Set exercise:
Quote the material below exactly as written, from the first line to the line that holds "o = mb.build('lint', M['dust_hair'], stand);", endpoints included.
--- START Material for the task ---
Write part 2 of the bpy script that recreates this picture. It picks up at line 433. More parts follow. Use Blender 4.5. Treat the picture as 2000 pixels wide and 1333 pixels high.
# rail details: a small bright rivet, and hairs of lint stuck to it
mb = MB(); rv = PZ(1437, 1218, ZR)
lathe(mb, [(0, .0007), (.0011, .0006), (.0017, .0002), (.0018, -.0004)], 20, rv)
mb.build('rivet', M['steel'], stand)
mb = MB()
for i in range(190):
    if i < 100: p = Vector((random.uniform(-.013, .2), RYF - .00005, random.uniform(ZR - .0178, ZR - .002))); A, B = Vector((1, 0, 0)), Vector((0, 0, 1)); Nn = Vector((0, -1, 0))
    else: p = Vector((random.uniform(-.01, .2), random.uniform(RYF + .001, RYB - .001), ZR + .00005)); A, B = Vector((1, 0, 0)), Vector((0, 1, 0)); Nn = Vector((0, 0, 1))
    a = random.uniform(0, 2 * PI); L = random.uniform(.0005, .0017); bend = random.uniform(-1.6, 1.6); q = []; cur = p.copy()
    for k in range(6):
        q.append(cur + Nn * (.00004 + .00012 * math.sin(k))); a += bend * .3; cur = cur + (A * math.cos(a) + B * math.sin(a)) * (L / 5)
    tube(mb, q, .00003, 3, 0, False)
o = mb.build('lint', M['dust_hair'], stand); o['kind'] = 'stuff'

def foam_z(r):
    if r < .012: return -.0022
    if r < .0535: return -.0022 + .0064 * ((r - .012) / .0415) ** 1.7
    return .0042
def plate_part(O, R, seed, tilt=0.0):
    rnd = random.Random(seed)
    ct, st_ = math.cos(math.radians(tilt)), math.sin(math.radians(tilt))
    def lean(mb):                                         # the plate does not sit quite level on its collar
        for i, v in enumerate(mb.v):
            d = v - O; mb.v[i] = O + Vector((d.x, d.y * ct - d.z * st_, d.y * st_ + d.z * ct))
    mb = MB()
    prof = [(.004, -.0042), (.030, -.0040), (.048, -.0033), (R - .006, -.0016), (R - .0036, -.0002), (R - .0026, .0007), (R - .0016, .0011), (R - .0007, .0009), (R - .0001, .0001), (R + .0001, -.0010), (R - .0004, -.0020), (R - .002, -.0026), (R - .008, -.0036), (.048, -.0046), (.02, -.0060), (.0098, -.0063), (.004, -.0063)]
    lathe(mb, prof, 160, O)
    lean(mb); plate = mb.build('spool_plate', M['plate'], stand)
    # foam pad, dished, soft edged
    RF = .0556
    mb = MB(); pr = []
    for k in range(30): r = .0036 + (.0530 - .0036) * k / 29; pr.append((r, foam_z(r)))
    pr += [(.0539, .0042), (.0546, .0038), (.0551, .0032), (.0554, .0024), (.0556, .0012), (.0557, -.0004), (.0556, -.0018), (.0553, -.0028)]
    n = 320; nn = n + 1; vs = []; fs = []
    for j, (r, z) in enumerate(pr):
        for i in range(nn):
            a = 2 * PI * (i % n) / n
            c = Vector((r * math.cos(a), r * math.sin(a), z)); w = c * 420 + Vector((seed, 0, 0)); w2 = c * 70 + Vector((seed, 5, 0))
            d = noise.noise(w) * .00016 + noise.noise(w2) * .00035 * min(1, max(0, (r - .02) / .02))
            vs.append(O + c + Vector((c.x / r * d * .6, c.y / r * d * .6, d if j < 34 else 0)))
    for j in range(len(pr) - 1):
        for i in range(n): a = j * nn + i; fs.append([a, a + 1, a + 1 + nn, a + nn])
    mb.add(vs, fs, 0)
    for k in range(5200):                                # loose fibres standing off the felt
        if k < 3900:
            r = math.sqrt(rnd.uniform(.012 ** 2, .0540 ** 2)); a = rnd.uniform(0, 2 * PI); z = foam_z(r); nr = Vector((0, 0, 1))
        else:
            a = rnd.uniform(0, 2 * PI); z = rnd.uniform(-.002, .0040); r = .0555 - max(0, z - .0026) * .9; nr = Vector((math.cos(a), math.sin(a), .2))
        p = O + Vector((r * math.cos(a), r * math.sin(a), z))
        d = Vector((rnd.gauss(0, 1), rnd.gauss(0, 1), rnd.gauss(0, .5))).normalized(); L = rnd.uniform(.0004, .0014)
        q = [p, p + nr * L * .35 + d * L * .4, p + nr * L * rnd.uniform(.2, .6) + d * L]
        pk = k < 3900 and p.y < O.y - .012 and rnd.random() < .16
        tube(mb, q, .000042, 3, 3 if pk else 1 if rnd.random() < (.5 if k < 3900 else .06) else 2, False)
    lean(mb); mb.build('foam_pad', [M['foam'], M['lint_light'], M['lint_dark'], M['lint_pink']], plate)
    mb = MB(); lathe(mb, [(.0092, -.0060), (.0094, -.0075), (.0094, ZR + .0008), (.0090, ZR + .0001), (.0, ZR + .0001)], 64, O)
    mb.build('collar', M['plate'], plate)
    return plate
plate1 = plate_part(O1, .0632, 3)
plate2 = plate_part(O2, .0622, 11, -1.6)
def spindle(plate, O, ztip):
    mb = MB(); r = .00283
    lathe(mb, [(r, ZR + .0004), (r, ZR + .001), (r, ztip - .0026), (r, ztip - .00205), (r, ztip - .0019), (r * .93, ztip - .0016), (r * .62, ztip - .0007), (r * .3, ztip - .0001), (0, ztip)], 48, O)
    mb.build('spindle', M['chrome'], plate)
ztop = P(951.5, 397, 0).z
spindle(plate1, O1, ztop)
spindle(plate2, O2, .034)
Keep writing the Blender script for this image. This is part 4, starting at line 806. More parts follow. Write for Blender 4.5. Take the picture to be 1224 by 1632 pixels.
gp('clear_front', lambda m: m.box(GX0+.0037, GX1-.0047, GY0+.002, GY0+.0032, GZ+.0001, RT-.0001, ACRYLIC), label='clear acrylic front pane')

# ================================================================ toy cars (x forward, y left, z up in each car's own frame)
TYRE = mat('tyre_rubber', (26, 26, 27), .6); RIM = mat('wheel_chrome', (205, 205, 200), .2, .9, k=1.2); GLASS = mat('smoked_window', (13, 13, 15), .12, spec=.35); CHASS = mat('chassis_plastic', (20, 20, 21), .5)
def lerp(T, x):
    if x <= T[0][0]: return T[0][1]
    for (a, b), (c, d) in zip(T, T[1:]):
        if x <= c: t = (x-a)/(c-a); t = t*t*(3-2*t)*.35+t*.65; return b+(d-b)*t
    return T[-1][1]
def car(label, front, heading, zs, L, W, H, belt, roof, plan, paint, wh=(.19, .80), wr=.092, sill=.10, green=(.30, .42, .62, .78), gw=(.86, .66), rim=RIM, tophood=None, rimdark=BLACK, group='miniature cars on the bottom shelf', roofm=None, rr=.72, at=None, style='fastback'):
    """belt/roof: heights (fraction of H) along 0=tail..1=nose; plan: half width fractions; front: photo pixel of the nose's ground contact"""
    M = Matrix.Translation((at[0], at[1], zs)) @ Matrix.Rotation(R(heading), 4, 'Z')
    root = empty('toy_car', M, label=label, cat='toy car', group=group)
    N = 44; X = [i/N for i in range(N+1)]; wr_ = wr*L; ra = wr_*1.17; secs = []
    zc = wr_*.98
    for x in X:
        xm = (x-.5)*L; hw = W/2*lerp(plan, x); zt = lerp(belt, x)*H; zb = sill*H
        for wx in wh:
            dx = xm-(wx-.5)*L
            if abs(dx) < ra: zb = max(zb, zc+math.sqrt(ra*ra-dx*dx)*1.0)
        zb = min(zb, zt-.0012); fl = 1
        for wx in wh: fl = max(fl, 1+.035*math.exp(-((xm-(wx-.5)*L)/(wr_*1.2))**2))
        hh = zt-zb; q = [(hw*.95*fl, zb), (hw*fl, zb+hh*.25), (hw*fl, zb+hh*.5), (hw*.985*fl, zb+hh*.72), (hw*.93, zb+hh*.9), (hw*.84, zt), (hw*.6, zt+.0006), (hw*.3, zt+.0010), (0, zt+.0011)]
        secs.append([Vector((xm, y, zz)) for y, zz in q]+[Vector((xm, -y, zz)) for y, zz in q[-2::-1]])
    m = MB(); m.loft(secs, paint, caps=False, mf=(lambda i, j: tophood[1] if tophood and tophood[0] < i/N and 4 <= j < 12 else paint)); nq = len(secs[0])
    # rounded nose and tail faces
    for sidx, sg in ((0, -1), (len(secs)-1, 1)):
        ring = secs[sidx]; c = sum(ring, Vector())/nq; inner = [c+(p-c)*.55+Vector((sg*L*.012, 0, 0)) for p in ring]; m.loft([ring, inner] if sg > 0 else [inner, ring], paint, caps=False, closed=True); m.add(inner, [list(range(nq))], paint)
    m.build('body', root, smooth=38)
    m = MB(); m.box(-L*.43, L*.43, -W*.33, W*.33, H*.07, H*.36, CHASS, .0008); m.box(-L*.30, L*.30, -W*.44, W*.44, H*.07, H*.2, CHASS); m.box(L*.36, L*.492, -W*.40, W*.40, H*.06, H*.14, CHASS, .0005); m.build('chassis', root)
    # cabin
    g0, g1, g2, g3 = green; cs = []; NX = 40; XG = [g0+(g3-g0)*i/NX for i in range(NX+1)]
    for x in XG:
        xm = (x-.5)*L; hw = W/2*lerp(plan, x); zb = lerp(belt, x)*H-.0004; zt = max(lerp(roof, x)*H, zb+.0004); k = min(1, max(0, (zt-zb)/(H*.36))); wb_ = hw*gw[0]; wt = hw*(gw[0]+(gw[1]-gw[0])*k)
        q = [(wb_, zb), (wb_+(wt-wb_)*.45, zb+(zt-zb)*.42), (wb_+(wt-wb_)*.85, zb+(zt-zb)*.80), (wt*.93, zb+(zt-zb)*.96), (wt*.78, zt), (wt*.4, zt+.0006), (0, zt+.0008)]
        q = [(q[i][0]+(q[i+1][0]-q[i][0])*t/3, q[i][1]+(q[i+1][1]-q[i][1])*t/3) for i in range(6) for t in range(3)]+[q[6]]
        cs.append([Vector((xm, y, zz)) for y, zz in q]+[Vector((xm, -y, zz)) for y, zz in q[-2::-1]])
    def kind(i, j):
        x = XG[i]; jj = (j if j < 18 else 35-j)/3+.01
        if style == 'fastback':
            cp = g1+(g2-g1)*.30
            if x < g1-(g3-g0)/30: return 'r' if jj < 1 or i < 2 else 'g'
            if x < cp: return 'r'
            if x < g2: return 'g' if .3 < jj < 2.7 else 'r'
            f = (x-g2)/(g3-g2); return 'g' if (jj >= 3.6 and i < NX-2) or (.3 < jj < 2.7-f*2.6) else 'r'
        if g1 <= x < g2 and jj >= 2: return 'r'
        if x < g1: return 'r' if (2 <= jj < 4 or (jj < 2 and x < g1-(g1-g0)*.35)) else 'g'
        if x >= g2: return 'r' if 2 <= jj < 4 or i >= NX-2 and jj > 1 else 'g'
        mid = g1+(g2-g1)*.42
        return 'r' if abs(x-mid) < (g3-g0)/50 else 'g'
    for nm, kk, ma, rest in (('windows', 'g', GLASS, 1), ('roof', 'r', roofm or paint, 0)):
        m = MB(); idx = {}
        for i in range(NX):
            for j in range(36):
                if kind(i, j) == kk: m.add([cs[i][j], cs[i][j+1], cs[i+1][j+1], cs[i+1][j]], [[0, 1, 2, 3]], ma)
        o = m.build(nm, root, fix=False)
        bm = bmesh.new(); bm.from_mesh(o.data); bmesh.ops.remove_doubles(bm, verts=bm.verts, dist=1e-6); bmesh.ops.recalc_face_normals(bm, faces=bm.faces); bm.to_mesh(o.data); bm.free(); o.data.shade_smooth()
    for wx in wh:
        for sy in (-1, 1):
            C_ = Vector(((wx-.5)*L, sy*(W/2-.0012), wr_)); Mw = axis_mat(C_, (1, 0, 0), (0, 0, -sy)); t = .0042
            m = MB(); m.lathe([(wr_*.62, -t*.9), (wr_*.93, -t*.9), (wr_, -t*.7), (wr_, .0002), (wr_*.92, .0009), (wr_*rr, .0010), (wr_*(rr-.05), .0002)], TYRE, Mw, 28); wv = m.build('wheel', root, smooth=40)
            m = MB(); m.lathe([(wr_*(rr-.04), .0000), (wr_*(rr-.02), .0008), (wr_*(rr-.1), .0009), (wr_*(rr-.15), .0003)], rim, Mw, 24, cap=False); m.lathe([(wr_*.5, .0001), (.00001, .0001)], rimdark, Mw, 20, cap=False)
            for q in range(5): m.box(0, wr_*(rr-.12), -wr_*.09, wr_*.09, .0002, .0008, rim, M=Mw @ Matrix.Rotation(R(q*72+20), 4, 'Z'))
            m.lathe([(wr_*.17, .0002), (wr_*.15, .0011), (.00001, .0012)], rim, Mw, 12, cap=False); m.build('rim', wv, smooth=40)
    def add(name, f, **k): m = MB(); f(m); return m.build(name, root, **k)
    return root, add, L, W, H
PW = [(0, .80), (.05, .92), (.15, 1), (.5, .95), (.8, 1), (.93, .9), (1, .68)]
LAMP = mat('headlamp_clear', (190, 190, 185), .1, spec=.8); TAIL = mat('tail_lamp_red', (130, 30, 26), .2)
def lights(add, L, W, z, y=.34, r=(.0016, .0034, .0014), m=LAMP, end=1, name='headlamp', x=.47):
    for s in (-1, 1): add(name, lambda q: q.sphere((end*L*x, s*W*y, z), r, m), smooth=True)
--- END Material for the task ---
Response to the exercise:
Write part 2 of the bpy script that recreates this picture. It picks up at line 433. More parts follow. Use Blender 4.5. Treat the picture as 2000 pixels wide and 1333 pixels high.
# rail details: a small bright rivet, and hairs of lint stuck to it
mb = MB(); rv = PZ(1437, 1218, ZR)
lathe(mb, [(0, .0007), (.0011, .0006), (.0017, .0002), (.0018, -.0004)], 20, rv)
mb.build('rivet', M['steel'], stand)
mb = MB()
for i in range(190):
    if i < 100: p = Vector((random.uniform(-.013, .2), RYF - .00005, random.uniform(ZR - .0178, ZR - .002))); A, B = Vector((1, 0, 0)), Vector((0, 0, 1)); Nn = Vector((0, -1, 0))
    else: p = Vector((random.uniform(-.01, .2), random.uniform(RYF + .001, RYB - .001), ZR + .00005)); A, B = Vector((1, 0, 0)), Vector((0, 1, 0)); Nn = Vector((0, 0, 1))
    a = random.uniform(0, 2 * PI); L = random.uniform(.0005, .0017); bend = random.uniform(-1.6, 1.6); q = []; cur = p.copy()
    for k in range(6):
        q.append(cur + Nn * (.00004 + .00012 * math.sin(k))); a += bend * .3; cur = cur + (A * math.cos(a) + B * math.sin(a)) * (L / 5)
    tube(mb, q, .00003, 3, 0, False)
o = mb.build('lint', M['dust_hair'], stand); o['kind'] = 'stuff'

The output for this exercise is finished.